-- BEGIN --
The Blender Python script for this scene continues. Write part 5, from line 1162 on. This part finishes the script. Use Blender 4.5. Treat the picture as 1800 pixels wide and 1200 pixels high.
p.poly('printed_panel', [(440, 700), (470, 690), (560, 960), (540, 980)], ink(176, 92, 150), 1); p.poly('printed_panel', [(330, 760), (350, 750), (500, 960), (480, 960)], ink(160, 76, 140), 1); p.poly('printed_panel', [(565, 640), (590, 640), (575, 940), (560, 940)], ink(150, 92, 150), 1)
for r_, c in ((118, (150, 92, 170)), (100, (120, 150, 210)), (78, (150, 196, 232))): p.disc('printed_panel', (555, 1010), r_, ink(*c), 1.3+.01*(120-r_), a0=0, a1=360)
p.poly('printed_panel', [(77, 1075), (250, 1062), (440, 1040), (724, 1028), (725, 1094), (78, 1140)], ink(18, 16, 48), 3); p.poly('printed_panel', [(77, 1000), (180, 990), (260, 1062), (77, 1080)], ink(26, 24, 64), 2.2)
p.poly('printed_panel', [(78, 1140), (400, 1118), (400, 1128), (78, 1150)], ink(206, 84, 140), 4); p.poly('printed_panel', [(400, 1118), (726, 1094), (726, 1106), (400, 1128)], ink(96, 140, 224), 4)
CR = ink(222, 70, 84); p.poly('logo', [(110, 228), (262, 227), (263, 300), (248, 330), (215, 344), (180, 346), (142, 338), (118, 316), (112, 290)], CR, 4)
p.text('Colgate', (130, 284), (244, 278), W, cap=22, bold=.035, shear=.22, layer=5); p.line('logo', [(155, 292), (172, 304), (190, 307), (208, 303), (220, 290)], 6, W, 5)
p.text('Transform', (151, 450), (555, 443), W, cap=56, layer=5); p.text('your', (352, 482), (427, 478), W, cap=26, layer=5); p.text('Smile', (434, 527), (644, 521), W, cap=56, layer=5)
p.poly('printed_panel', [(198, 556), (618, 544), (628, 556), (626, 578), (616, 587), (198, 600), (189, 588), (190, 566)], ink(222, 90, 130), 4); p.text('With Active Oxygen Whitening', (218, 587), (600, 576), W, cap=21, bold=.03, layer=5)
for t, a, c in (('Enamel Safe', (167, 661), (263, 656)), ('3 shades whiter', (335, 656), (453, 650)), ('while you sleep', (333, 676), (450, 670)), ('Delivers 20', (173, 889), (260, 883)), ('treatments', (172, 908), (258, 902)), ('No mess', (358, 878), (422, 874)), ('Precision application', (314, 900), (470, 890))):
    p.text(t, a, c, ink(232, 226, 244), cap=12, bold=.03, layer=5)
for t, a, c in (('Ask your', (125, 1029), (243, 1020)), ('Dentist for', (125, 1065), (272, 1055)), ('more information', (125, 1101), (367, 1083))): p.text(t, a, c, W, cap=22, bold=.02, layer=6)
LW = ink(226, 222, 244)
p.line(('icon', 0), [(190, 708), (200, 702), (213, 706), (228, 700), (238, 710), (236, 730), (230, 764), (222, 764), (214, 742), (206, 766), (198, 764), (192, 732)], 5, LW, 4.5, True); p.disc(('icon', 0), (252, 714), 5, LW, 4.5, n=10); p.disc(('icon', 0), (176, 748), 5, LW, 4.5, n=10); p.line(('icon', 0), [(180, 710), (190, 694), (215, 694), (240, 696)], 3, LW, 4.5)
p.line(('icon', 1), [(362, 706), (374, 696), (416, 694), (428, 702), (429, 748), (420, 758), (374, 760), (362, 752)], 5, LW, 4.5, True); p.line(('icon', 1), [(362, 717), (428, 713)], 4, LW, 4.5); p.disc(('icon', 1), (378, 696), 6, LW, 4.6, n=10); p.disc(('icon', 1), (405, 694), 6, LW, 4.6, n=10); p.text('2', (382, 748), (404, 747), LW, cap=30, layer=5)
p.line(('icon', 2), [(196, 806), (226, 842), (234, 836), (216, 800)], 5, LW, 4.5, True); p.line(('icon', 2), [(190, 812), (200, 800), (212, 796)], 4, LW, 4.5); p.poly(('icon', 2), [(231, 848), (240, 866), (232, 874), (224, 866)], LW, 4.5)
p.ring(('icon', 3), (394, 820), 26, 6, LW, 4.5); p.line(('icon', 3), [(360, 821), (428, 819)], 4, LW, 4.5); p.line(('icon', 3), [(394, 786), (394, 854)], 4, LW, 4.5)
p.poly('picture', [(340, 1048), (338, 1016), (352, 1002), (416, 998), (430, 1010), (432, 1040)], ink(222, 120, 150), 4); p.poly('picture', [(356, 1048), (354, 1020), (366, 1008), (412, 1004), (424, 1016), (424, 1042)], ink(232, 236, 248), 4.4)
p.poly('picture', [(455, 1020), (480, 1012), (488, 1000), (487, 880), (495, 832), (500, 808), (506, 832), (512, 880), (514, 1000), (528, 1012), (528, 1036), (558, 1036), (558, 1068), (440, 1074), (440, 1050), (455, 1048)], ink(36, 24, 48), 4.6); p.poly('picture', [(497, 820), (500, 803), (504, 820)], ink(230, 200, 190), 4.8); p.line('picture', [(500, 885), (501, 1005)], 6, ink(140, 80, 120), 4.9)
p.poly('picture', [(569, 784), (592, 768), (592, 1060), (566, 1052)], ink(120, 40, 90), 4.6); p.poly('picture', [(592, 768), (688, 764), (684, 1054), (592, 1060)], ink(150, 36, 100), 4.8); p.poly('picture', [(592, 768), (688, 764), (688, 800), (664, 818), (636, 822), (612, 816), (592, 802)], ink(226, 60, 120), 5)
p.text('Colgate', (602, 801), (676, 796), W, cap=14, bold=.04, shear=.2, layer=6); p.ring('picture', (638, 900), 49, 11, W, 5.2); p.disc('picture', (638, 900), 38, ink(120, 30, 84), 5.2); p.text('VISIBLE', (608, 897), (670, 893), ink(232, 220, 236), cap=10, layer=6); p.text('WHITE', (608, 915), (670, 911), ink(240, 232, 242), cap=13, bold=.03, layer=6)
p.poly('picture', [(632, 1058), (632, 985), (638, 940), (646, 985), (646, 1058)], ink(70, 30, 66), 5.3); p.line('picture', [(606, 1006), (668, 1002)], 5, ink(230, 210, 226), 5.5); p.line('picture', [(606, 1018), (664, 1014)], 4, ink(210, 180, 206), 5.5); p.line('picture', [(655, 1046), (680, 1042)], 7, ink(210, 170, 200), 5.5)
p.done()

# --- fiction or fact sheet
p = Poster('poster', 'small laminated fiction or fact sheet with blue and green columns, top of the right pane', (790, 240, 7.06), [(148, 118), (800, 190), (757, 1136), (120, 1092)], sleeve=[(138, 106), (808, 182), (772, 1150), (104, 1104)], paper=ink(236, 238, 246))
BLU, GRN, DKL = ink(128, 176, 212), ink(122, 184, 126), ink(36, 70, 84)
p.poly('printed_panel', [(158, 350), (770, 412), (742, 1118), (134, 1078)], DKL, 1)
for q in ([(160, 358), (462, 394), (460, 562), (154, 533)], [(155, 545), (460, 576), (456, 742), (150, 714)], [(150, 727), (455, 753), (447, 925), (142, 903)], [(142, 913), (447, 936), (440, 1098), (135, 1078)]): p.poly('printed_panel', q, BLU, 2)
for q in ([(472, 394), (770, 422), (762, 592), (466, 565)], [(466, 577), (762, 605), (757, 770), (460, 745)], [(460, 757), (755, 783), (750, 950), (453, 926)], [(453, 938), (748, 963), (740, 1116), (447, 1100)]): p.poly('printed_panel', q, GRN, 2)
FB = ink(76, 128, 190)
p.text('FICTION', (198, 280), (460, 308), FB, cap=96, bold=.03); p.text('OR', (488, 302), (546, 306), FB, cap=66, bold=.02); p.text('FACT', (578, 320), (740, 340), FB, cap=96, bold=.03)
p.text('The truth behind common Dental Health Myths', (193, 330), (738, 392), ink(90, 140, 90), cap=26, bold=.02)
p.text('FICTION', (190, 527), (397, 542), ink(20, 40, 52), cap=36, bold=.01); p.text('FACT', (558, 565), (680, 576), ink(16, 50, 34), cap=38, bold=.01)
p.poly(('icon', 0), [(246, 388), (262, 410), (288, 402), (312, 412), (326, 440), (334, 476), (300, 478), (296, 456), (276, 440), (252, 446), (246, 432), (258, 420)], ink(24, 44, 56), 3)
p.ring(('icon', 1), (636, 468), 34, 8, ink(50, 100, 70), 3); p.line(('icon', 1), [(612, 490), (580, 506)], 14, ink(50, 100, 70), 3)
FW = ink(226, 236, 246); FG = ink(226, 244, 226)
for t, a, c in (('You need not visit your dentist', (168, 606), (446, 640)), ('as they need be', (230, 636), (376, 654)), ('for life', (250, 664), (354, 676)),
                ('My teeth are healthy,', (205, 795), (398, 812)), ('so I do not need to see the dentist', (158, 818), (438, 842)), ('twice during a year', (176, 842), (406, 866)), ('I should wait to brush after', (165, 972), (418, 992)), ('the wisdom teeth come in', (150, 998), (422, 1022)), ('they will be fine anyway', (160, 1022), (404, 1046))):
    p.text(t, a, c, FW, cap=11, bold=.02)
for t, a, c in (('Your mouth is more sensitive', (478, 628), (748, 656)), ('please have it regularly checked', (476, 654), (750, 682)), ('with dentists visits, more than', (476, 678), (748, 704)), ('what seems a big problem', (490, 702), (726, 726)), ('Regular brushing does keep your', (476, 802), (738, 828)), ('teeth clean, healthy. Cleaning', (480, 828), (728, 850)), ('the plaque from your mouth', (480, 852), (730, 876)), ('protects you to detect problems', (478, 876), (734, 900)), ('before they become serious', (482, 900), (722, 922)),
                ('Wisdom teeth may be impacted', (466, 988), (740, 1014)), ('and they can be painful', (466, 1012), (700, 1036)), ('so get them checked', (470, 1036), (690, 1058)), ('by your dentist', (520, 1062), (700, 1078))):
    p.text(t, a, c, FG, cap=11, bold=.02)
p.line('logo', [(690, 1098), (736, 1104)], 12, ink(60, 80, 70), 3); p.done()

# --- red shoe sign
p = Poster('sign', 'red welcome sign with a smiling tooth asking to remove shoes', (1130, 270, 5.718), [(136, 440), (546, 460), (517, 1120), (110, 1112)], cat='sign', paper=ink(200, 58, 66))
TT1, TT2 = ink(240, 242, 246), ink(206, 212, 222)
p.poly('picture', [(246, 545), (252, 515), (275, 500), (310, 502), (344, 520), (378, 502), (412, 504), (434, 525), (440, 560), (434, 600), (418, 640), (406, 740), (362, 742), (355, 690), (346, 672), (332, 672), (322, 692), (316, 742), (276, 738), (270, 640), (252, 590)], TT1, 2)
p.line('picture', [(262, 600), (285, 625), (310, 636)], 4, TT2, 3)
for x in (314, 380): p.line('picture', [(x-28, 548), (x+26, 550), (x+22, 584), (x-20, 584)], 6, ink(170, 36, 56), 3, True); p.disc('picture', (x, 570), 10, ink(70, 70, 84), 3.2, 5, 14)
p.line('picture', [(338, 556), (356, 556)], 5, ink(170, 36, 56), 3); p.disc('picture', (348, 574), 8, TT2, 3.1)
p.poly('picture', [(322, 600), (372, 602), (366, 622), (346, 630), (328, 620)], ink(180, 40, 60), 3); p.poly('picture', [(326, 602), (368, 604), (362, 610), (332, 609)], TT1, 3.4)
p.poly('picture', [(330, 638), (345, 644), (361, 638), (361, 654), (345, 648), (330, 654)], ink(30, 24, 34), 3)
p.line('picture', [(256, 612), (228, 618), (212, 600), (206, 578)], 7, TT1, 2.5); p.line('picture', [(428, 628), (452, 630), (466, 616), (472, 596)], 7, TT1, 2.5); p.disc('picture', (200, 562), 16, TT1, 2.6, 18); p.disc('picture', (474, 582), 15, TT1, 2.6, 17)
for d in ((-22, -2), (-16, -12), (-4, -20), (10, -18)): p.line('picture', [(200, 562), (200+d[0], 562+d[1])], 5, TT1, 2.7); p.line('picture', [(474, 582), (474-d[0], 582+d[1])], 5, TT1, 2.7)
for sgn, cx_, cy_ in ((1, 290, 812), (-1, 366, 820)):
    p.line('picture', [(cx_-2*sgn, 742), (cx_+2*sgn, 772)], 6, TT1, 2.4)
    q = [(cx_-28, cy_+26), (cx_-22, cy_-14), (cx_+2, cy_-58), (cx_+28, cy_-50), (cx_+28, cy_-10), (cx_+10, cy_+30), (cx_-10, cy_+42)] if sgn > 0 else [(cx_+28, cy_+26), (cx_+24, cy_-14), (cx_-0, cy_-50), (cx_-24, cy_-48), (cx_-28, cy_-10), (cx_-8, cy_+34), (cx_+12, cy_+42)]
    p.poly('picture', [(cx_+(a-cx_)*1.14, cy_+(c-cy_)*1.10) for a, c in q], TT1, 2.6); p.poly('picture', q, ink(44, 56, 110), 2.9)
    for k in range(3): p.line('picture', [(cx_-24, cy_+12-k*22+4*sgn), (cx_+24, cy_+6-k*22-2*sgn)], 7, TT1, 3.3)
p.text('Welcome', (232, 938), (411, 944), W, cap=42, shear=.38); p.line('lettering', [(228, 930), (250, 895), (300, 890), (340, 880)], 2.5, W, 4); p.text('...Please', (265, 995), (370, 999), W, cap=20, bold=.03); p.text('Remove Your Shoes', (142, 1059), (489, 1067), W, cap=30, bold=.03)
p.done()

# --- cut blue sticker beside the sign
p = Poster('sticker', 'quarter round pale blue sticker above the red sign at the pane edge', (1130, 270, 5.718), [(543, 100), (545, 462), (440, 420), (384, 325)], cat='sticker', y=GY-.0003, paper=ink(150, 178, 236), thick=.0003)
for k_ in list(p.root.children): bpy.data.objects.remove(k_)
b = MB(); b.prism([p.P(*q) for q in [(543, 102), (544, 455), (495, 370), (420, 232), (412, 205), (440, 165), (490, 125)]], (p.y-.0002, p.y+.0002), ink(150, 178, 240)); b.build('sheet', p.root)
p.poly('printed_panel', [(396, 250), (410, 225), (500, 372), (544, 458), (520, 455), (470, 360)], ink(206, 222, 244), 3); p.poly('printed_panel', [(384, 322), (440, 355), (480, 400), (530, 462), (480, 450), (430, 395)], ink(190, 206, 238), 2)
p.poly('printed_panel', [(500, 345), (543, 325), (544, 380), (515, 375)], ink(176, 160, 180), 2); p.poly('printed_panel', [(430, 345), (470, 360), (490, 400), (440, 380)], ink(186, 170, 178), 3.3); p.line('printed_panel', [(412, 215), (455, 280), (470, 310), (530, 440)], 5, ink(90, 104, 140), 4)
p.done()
-- END --
Exercise goal =
Copy out every line holding the string "from".

Result for this task =
The Blender Python script for this scene continues. Write part 5, from line 1162 on. This part finishes the script. Use Blender 4.5. Treat the picture as 1800 pixels wide and 1200 pixels high.
for t, a, c in (('Your mouth is more sensitive', (478, 628), (748, 656)), ('please have it regularly checked', (476, 654), (750, 682)), ('with dentists visits, more than', (476, 678), (748, 704)), ('what seems a big problem', (490, 702), (726, 726)), ('Regular brushing does keep your', (476, 802), (738, 828)), ('teeth clean, healthy. Cleaning', (480, 828), (728, 850)), ('the plaque from your mouth', (480, 852), (730, 876)), ('protects you to detect problems', (478, 876), (734, 900)), ('before they become serious', (482, 900), (722, 922)),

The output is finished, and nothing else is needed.